Investigation continuing into betting trends on race at Dundalk last March

Irish Horseracing Regulatory Board give no time frame for conclusion to investigation

Dundalk Racecourse. Photograph: Tommy Dickson/Inpho

Dundalk Racecourse. Photograph: Tommy Dickson/Inpho

 

Examination of betting trends, including potential international betting, is part of an “ongoing” investigation into a controversial race run at Dundalk almost a year ago.

The Irish Horseracing Regulatory Board (IHRB) said on Tuesday the long-running investigation is “progressing” but couldn’t predict when the issue is likely to be resolved.

The race included a pair of Denis Hogan-trained horses, Tony The Gent and Yuften, who finished first and second in a claimer on March 20th of last year.

On the day the stewards, after looking into the running and riding of Yuften, referred the matter to the IHRB for further investigation.

Yuften was widely expected to start a short-priced favourite for the race but was a market drifter out to 6-4. His stable companion, Tony The Gent, was backed into 10-11 favourite.
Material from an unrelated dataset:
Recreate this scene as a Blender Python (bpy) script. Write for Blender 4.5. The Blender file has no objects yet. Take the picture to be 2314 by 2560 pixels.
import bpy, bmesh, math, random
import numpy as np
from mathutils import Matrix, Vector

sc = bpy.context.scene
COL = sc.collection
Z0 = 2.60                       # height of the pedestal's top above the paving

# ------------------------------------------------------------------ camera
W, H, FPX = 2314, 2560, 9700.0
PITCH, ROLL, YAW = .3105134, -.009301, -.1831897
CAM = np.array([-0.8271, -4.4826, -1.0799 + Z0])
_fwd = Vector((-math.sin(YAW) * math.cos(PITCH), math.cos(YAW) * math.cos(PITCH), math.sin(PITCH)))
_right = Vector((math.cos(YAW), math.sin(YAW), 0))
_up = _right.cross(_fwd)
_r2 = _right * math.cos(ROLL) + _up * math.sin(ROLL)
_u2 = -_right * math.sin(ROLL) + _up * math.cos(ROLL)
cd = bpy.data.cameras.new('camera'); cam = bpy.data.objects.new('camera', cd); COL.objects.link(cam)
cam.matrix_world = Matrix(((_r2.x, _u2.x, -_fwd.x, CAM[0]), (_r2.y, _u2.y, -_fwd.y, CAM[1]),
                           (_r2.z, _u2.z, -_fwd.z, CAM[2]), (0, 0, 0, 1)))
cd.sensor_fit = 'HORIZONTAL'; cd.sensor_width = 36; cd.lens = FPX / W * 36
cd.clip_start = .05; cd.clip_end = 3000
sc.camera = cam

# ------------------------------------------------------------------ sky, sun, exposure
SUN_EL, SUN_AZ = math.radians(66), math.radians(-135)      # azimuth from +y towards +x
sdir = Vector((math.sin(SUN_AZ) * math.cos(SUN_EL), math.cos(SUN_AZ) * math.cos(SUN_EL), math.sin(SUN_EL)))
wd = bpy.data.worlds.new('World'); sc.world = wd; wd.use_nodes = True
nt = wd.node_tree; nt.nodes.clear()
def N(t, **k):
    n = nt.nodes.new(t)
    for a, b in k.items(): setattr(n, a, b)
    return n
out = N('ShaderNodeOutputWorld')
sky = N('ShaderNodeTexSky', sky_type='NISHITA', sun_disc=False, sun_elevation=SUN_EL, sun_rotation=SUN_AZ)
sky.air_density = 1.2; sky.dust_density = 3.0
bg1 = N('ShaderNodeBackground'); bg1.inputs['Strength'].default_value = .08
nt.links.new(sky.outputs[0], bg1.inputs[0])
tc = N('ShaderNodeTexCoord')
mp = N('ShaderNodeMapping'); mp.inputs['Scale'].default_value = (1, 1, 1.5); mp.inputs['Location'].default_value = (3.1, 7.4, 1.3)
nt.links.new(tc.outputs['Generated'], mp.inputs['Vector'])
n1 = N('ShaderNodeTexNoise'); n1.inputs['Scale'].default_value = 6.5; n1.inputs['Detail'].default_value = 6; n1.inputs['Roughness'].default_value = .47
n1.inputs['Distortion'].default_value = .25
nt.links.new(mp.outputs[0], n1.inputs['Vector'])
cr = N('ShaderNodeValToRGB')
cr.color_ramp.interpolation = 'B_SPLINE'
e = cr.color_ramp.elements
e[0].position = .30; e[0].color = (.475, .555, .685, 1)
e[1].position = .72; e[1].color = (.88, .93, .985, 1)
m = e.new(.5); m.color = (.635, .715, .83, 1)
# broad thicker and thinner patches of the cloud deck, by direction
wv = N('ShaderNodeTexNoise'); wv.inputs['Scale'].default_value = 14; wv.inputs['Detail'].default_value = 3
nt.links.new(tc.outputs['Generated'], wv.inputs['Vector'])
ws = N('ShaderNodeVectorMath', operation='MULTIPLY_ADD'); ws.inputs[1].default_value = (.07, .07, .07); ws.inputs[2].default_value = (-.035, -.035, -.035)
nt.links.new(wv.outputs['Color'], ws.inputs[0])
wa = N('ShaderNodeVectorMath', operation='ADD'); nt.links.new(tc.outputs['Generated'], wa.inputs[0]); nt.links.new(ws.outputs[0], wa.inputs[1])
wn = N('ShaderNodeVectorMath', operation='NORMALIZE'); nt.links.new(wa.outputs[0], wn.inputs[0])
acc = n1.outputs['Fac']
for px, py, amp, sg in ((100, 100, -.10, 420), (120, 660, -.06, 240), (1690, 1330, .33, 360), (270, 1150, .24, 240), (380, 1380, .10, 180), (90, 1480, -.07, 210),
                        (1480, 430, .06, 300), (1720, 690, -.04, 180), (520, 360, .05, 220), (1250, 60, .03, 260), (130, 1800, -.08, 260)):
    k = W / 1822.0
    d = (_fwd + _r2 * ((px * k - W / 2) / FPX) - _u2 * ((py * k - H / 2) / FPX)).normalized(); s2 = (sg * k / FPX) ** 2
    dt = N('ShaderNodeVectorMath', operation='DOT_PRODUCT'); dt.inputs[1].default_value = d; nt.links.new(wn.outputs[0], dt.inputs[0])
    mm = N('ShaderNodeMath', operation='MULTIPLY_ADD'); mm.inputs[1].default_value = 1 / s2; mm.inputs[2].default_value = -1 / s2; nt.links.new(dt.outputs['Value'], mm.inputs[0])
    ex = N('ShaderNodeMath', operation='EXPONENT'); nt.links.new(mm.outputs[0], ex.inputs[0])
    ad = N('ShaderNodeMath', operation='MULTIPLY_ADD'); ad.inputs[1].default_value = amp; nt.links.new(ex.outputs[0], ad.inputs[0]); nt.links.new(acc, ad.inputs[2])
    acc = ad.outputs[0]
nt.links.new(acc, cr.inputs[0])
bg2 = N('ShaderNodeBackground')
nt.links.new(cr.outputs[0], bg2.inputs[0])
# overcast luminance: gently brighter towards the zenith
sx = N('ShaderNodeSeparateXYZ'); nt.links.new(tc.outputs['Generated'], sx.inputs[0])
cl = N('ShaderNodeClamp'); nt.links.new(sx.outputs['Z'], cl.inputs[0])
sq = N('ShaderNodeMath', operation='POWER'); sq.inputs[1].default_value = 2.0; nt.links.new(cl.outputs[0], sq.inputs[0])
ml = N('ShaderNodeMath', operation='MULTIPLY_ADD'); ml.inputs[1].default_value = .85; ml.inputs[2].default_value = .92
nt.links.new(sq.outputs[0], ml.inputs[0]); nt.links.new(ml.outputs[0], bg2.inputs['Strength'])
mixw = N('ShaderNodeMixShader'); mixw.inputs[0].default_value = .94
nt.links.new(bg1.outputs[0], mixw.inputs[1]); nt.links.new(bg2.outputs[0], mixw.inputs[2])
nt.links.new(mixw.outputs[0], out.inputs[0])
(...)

Both horses were owned by James McAuley.

In the race Yuften was slowly away, didn’t get a clear run at one point and finished over two lengths behind Tony The Gent. Afterwards Yuften was found to be lame by an IHRB veterinary officer.

“The investigation is ongoing and it is progressing,” an IHRB spokesman said on Tuesday, although almost 11 months later he was unable to give a time frame on when the matter may be concluded.

The British Horseracing Authority, who signed a deal to provide supporting integrity services to the IHRB, part of which comprises monitoring of betting trends, is involved in the case which is understood to have an international betting element , including on Betfair.

That is the exchange that saw lay betting on the ‘nobbled’ Viking Hoard who was laid to lose by a so-called white label company used by someone in “a distant part of the world” in a race at Tramore in 2018.

On Wednesday Tony The Gent once again lines up in a Dundalk claimer, a race he won in 2020. Owner McAuley now trains the horse as well.

A tough opponent in Wednesday’s opening race might be the Ado McGuinness-trained Raphael.

McGuinness could have another good day on the all-weather as his stable stalwart Pillar, having his 102nd career start, has an ideal stall one draw in a sprint handicap that could set him up for a fourth course victory.

Another McGuinness runner Star Harbour, carrying the controversial colours of Phoenix Thoroughbred Ltd, can recoup a little of his €400,000 purchase price in the finale.